Site formation

Sierra de Atapuerca is a karst system, i.e. it consists of a system of underground tunnels and ducts, some of which have become clogged and covered up- the case of the caves being dug in the Railway Cutting. The karst model in Sierra de Atapuerca is characteristically extensive underground forms (endokarst) and few open-air formations (exokarst). The exokarst forms in the Sierra include dolines and the odd gryke (a quite small groove or hollow separated by rock walls). The 3,700 metre long karst in Sierra de Atapuerca is the largest such system in the Duero River basin.

How did these channels form? How were they filled in? The Sierra bedrock is limestone, which dissolves in water. The limestone massif held underground water until the Arlanzón River valley was shaped and the water level subsided. At the same time, water filtered through cracks, dissolving the limestone and generating large cavities which at some point became exposed to the outside world, either because the crack gave rise to an entrance or because the roof caved in. When this happened, soil near the mouths of these cavities and water and wind-borne matter started to enter.
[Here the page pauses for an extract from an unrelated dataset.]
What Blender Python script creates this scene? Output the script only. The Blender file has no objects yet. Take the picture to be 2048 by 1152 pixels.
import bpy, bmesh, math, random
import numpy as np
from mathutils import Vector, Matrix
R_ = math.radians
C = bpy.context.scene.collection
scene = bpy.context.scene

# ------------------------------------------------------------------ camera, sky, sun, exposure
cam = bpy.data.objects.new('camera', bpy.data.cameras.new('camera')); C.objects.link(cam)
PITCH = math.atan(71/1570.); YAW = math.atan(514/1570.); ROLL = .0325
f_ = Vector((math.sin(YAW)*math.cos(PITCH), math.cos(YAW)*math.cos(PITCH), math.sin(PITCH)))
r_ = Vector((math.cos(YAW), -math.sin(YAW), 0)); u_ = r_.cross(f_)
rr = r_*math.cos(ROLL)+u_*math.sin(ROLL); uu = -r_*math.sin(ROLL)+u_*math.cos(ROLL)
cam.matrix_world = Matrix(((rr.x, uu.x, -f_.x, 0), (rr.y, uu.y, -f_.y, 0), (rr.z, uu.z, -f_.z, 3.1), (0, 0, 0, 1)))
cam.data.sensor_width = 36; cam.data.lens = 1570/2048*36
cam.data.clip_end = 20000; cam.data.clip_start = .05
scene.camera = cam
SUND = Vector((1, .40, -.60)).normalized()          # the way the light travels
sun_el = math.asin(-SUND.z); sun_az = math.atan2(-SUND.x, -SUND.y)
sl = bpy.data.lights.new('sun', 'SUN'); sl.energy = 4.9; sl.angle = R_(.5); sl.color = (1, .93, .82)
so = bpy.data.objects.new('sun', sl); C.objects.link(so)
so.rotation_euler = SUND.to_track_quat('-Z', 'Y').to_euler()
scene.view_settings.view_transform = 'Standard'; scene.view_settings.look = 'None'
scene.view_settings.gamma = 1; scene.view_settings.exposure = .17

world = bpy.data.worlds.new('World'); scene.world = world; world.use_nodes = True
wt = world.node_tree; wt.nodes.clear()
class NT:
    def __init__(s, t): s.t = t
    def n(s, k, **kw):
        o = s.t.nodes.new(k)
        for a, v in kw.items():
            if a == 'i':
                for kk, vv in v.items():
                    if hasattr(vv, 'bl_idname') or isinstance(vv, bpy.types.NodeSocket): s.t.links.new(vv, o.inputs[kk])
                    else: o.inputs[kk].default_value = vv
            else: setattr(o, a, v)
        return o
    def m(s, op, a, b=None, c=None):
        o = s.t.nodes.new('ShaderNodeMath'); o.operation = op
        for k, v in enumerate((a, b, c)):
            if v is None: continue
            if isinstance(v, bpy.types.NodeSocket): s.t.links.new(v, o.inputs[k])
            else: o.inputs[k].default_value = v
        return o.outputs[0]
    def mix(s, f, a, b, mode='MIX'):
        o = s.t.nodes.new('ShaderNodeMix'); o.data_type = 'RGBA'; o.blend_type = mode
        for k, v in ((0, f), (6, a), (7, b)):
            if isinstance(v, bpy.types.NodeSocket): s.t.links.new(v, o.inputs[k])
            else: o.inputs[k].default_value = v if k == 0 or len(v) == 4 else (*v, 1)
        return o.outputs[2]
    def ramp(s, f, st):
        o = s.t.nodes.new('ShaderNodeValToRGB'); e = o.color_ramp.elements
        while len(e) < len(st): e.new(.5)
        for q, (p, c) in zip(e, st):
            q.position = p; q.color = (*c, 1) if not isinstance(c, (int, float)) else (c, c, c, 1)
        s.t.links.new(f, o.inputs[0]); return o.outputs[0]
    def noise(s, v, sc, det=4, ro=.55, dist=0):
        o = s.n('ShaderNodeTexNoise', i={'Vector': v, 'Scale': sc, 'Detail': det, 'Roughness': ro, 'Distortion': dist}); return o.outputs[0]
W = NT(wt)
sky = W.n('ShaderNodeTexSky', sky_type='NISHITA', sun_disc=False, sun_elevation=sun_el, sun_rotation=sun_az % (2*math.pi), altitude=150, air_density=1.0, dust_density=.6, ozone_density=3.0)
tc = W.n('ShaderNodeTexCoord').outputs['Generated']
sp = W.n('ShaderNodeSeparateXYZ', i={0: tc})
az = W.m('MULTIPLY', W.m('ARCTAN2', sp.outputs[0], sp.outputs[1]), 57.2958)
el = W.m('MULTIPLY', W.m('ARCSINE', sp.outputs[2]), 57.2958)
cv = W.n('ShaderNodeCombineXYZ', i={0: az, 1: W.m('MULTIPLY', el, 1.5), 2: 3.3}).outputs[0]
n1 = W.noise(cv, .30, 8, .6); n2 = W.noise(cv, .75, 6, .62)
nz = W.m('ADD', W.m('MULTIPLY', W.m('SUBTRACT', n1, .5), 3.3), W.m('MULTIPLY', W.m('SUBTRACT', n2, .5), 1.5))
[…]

Animals and human beings came in and left food and tool remains there, which were then covered by more sediment. And so the caves started filling up, leaving us episodes from the lives of the groups which inhabited them, sandwiched between layers of sterile material soil. This is our direct contact with the past, some of the most valuable evidence preserved as a testimony of everyday life in prehistoric societies. Today, the physical landscape of Sierra de Atapuerca still contains the diversity and wealth enjoyed by Pleistocene humans.